I believe the “hacky solution” will end up running one zone before sunrise and the rest will come on one at a time after sunrise.
I had to set all my lawn zones (6) on separate schedules that end at a specific time like Ady624 suggested which has been working better so far.
With them all on a single schedule, even if 1/6 zones is scheduled to run, the system is not smart enough to realise that only 1/6 zones needs to run before sunrise, let’s say 5am, and instead adds up all six zone’s runtimes only to have the single necessary zone start at 11am the night before. Which defeats most of the purpose of the “End before” and “End before sunrise” settings. Very frustrating.
A cherry on top is I have the 12 zone system and Rachio only allows 16 schedules total so I had to reduce my heatwave syringe schedules, and completely delete all my schedules I had programed for seeding.

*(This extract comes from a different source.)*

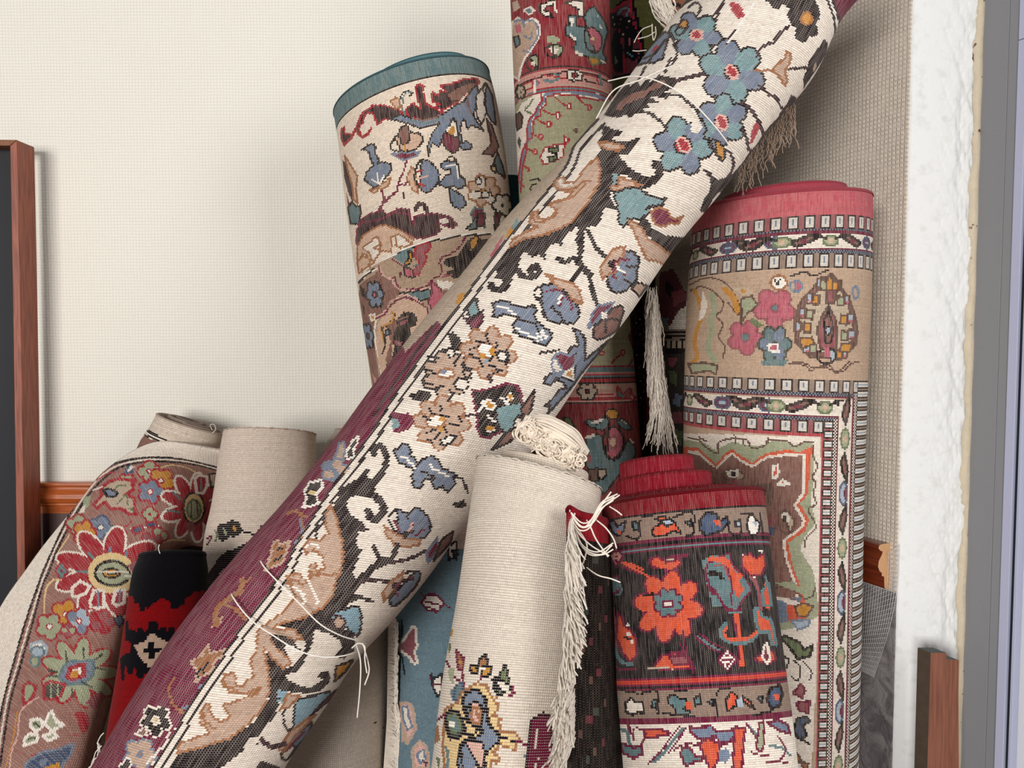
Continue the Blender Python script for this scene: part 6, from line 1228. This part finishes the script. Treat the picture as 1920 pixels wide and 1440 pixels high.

Just a heads up for anyone reading in the future ripping their hair out.
They push and shove each other so that they all run before sunrise. There are two downsides:
- hammer reduction does not work as one schedule has to end before the next one starts, so the two zones no longer briefly overlap to avoid the hammer.
- each schedule is decided on at a different time, it happened a couple times, based on forecast, that only a few of the 8 zones ended up running and I manually ran the rest after sunrise.
Sunrise is at 6:38am tomorrow.
it actually runs all or some before sunrise. It acts exactly like we expect one multi-zone schedule to behave, but with more hammer effect.
Here is an example of when it decided to skip 6 of the 8, the two that ran still finished at sunrise. I then manually ran the rest. This happened twice I believe, have not kept counts.
That is good to know that it works as expected with all the zones ending before sunrise. I have not tried it and was not expecting it to work that way, so awesome. Good work Rachio.